Several research groups have recognized the need for a latency service on the Internet. Unfortunately, many current proposals for latency services make a poor trade-off between accuracy and overhead, are not widely deployed, require changes to the network, or have scalability issues. In this section, we provide a survey of latency services and determine their compliance with our design goals.
The simplest latency service gathers all pairs latency information and makes this data available to all nodes via a centralized location, as exemplified by the all pairs ping service [18] on PlanetLab. Such an approach causes a large amount of measurement traffic because every node measures latencies to every other node.
IDMaps [5] is a latency service that attempts to minimize measurement traffic. It uses a network of tracers that proactively measure distances between themselves and to representative nodes from each address prefix. This information is used to create a virtual distance map of the Internet. Since only tracers measure latency, the overhead is kept low but the prediction error is determined by the distribution of tracer locations. Achieving a good distribution is hard because the physical network topology is not known in practice.
The Internet Iso-bar [2] system attempts to remove the requirement of topology knowledge by dividing network nodes into clusters depending on latencies. A node from each cluster is then selected to monitor intra- and inter-cluster latencies and to respond to latency queries. However, the accuracy of the system depends on how amenable the network is to clustering. The cluster size determines the measurement overhead.
Ratnasamy et al. propose a latency service that attempts to reduce the number of network measurements even further [14]. Nodes measure their network distance only to a small number of landmark nodes and use the results to partition themselves into bins. Nodes that fall within the same bin are deemed to be close.

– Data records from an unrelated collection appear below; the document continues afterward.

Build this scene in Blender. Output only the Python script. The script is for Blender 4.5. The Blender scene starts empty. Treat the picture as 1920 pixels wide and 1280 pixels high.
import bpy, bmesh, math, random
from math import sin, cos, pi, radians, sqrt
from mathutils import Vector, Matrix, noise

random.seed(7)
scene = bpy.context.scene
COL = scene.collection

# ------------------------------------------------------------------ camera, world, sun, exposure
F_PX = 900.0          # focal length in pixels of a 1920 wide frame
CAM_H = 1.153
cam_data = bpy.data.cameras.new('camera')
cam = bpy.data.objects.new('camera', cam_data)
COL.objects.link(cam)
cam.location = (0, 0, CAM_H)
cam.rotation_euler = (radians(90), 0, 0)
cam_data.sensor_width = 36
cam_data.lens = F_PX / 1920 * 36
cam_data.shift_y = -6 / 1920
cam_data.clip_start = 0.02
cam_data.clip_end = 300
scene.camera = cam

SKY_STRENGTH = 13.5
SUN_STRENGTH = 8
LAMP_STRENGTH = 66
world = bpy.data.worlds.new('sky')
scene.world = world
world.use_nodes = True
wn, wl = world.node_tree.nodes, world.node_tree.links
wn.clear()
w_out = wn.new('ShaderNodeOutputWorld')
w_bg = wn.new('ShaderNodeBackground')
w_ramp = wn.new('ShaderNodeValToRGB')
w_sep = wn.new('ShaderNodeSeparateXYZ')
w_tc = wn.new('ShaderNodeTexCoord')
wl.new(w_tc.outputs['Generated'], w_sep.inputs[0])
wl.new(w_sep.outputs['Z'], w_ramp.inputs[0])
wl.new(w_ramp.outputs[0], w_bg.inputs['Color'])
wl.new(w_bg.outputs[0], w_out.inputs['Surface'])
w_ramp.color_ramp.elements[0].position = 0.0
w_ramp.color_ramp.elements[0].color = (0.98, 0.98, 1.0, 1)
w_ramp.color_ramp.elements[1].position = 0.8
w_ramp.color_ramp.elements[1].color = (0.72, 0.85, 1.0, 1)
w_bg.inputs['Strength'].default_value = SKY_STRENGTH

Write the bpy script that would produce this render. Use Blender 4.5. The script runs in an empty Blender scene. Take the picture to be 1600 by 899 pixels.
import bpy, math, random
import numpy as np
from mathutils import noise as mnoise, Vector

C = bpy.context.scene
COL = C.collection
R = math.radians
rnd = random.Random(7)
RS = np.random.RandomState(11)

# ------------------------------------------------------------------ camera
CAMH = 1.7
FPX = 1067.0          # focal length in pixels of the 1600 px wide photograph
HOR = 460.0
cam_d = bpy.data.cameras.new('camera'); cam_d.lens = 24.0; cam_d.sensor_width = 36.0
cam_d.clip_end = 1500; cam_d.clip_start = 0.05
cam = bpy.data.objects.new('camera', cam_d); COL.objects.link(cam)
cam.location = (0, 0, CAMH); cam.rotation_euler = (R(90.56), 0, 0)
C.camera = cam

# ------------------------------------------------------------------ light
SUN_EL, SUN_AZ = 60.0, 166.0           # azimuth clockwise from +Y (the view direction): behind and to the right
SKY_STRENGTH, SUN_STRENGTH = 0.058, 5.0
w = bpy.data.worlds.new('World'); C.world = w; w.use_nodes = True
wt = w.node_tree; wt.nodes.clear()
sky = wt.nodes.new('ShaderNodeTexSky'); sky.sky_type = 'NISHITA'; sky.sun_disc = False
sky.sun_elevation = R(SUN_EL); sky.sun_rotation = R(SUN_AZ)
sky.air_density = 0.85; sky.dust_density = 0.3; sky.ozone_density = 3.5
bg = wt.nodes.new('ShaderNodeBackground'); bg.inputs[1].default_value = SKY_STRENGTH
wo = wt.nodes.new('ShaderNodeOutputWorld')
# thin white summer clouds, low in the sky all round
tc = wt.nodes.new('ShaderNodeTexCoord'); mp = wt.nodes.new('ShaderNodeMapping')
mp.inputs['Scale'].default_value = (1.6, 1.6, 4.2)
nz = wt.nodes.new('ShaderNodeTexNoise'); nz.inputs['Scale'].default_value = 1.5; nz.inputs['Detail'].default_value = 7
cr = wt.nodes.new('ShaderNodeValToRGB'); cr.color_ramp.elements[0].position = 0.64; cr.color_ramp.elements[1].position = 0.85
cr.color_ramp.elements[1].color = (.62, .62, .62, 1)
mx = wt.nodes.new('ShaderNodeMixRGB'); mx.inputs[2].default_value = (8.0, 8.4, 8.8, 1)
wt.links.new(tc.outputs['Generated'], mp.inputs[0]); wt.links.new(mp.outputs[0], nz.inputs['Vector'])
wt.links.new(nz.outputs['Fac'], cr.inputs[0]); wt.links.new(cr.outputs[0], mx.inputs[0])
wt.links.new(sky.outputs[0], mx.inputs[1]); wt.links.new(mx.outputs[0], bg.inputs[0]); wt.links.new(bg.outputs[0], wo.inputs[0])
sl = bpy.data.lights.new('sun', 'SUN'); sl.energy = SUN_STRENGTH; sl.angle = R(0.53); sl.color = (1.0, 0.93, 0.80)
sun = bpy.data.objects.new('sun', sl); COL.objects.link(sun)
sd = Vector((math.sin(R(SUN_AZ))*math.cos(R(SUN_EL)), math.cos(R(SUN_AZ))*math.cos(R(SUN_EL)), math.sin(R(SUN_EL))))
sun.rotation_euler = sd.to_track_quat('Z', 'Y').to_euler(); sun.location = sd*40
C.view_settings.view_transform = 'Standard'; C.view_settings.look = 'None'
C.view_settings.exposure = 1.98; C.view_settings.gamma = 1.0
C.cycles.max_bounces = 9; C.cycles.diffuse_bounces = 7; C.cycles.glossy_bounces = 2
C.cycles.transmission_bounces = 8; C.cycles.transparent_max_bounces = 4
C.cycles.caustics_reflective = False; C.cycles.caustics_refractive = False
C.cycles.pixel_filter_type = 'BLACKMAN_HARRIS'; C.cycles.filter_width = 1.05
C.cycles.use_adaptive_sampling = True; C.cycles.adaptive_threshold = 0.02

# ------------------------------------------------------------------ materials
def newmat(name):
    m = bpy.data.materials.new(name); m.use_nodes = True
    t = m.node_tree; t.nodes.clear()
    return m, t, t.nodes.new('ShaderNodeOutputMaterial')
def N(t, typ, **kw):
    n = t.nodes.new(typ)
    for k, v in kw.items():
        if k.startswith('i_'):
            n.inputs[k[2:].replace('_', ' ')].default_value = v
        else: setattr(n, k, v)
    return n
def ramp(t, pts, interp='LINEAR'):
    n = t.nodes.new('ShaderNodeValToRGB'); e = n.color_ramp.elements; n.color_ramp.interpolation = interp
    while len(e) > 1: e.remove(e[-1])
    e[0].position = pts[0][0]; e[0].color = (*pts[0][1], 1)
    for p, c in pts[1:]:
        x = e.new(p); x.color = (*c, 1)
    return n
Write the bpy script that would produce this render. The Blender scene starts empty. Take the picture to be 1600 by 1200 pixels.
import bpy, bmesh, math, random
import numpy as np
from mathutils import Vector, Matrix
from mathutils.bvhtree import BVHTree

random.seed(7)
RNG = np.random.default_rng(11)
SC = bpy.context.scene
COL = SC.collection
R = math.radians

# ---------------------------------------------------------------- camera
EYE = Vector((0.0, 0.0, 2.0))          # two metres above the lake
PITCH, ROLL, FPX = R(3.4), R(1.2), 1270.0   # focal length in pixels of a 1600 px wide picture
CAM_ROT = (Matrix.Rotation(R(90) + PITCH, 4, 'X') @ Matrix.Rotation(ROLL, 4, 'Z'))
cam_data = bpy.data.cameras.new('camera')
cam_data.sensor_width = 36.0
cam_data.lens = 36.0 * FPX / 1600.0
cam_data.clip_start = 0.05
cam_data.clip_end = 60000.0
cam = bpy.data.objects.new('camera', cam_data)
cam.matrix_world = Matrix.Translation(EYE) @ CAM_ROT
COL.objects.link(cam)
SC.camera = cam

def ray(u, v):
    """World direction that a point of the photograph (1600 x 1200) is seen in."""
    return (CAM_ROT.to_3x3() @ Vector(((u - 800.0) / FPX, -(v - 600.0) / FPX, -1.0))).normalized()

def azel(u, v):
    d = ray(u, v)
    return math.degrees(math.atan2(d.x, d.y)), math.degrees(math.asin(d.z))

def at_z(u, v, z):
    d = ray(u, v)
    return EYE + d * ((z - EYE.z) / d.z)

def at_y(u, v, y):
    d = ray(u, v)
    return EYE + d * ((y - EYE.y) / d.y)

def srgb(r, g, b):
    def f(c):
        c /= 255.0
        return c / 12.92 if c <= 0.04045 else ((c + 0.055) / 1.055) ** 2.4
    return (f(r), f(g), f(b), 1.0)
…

Although this scheme vastly reduces the measurement overhead compared to other systems, it also exhibits a high error due to the coarse-grained assignment to a fixed number of bins.
Nakao et al. observe that much of the network information that applications are interested in is already collected by lower network layers. They propose to exploit this through a routing underlay [11], which provides a standardized interface for applications to inspect the state and structure of the network. Although an underlay would provide efficient access to network information already gathered by routers, it requires changes to routers.